But I was not in need of any details about SPI since I have been using it extensively.

The advantage with hw-driven SPI? That you can write a byte into a data register and then jump to other tasks while the processor generates 8 shifts and 8 clock pulses (or some controllers may be configured for anything between say 4 and 32 bits in a single operation). The traditional SPI master and slave just have a 8-bit shift register, a baudrate configuration and some configurable gates to specify flank and steady state of the clock. More "cool" SPI implementations also have a FIFO allowing a program to quickly inject a complete SPI message for a device (where some of the bits may represent a command and some of the bits may represent data for the device).

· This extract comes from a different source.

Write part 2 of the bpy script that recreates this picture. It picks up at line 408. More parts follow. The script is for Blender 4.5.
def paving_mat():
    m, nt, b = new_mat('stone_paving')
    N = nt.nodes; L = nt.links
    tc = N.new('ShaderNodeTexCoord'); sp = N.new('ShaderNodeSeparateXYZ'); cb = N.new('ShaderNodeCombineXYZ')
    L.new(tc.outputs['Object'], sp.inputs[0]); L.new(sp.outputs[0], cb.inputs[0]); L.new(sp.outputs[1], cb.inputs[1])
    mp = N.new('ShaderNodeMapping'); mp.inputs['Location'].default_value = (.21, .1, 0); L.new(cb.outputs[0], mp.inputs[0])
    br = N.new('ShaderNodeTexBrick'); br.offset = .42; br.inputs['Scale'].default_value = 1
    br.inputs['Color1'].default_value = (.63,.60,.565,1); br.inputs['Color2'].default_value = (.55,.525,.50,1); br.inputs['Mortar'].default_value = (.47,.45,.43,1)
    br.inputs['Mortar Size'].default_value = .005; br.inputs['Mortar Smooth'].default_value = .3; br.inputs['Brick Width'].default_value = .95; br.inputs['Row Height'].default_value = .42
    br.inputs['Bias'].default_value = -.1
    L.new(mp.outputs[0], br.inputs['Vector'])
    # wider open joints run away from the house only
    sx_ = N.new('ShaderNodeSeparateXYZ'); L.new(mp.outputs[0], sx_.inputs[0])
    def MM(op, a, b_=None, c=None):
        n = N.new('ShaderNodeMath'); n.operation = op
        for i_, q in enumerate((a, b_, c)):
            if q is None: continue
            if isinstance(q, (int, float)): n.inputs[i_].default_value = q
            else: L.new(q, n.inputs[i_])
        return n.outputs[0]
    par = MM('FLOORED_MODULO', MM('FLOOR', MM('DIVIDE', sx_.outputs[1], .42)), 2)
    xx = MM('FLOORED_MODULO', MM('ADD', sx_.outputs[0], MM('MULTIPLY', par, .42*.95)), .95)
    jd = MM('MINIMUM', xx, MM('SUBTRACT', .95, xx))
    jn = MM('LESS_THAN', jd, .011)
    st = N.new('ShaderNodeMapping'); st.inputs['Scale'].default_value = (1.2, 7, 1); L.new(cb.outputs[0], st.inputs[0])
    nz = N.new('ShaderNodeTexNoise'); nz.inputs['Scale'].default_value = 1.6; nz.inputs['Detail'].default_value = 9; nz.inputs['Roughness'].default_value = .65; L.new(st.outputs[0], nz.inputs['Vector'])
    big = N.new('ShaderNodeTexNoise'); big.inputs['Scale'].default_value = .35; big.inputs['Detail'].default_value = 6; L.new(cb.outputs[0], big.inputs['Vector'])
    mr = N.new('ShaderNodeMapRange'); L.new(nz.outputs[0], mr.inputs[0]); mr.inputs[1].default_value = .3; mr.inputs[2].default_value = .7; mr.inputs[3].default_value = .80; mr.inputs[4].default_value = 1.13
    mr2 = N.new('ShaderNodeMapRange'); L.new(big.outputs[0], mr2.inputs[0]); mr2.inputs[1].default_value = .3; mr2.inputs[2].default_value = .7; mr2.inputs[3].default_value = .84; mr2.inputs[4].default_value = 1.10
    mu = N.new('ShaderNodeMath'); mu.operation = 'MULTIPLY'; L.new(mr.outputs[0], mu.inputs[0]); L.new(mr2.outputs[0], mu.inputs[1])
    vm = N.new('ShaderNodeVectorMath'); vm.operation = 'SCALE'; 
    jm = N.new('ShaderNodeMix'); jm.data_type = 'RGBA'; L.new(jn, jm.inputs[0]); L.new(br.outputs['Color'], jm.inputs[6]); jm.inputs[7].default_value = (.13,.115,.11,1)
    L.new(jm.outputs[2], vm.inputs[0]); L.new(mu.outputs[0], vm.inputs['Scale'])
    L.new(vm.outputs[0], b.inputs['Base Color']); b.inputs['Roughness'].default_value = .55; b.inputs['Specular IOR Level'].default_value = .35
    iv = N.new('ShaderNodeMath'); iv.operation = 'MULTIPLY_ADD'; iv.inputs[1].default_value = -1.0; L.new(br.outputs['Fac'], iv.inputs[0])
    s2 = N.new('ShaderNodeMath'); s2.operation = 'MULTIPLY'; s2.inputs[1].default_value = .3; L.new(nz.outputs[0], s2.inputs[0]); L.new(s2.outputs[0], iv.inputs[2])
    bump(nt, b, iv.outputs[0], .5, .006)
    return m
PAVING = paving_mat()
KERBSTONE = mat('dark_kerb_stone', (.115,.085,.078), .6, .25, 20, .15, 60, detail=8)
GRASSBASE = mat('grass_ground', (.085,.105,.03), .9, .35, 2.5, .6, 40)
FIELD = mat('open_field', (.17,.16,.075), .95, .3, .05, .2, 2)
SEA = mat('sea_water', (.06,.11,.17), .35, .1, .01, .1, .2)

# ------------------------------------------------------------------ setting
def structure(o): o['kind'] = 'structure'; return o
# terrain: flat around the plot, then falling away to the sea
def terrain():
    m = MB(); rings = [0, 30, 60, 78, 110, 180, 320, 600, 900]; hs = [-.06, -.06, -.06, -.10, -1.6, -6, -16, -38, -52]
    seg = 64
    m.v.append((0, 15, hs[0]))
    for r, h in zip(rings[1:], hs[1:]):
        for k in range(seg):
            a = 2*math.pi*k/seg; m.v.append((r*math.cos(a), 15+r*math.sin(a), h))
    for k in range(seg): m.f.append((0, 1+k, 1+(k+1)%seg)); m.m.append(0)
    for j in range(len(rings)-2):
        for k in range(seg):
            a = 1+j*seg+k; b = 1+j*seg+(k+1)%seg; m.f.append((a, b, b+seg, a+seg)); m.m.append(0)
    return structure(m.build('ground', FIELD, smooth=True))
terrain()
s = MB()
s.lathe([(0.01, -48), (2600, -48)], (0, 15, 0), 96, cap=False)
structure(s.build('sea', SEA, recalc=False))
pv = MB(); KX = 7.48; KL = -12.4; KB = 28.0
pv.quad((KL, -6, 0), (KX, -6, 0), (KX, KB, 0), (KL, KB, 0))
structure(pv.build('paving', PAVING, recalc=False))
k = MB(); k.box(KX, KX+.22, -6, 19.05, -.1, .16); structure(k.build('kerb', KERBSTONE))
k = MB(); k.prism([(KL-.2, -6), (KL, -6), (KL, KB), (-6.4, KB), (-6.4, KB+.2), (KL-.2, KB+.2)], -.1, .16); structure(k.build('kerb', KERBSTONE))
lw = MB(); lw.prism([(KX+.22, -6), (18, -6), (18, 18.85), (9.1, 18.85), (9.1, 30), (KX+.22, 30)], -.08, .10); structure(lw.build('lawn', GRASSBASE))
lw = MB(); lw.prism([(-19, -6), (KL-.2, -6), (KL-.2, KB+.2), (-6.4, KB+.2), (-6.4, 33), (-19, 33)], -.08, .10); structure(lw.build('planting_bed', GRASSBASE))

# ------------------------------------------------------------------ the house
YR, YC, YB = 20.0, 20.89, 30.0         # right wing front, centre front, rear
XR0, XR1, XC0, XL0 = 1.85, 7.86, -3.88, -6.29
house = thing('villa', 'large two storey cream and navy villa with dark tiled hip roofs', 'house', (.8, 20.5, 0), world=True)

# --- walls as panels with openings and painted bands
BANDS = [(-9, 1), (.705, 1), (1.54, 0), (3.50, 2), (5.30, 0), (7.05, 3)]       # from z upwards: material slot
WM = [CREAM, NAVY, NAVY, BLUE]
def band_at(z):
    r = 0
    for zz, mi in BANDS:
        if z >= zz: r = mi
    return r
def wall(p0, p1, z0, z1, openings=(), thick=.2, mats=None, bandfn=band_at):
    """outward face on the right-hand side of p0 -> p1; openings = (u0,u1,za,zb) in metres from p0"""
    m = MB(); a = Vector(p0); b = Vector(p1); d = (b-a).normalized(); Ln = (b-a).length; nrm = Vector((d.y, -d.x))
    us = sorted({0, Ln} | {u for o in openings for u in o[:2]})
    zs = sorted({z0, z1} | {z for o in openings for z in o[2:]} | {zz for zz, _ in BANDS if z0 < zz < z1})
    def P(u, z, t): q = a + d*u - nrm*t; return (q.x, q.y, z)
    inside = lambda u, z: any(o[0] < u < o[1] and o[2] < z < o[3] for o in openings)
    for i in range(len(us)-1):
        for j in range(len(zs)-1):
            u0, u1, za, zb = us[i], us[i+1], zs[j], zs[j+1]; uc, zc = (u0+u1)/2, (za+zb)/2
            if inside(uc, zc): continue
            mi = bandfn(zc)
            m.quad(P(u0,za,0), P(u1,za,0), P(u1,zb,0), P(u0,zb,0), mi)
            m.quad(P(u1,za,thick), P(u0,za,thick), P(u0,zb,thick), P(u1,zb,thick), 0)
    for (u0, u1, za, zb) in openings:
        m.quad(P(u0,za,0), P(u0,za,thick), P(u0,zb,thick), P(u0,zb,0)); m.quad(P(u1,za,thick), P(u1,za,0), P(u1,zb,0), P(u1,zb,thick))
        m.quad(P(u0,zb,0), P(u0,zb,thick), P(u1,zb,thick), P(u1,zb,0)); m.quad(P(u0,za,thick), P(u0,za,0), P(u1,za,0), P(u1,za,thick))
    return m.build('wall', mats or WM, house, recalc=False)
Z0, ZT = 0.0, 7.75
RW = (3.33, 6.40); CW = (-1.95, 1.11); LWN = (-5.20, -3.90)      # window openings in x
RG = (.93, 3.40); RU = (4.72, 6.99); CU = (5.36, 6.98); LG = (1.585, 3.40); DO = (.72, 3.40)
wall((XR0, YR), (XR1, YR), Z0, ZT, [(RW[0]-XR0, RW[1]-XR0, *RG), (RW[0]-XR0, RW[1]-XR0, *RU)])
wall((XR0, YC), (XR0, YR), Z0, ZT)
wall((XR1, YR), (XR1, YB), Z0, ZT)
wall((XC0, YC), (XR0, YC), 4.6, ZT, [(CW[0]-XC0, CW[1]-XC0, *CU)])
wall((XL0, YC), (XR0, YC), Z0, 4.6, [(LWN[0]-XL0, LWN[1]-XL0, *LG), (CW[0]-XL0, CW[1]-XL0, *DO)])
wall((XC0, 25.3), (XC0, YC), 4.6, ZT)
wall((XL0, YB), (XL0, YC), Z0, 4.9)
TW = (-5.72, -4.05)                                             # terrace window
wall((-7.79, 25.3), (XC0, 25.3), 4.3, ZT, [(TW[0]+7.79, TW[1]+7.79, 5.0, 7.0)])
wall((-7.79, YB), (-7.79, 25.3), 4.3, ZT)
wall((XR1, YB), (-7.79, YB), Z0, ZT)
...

Because the clocking is off-loaded, you may run the SPI at 10 kHz without having to spend 50us sleeping between every tick (or having lots and lots of interrupts every 50 us). Or you may run the SPI at 15MHz, where the processor would have to spend all its time busylooping since it's impossible to use timer interrupts.

In some situations, you can also use SPI as a hardware-accelerated Dallas/Maxim one-wire controller, where you may decide that 32 SPI bits is one Maxim one-wire bit. Then you would automatically get the input from the one-wire slave sampled at 1/32 of the bit time to figure out if the slave sent back a zero or a one.

Microcontrollers are part of an area where everything is constantly moving. It isn't enough to know how something worked 20 years ago. Every little aspect has to regularly been questioned for relevance.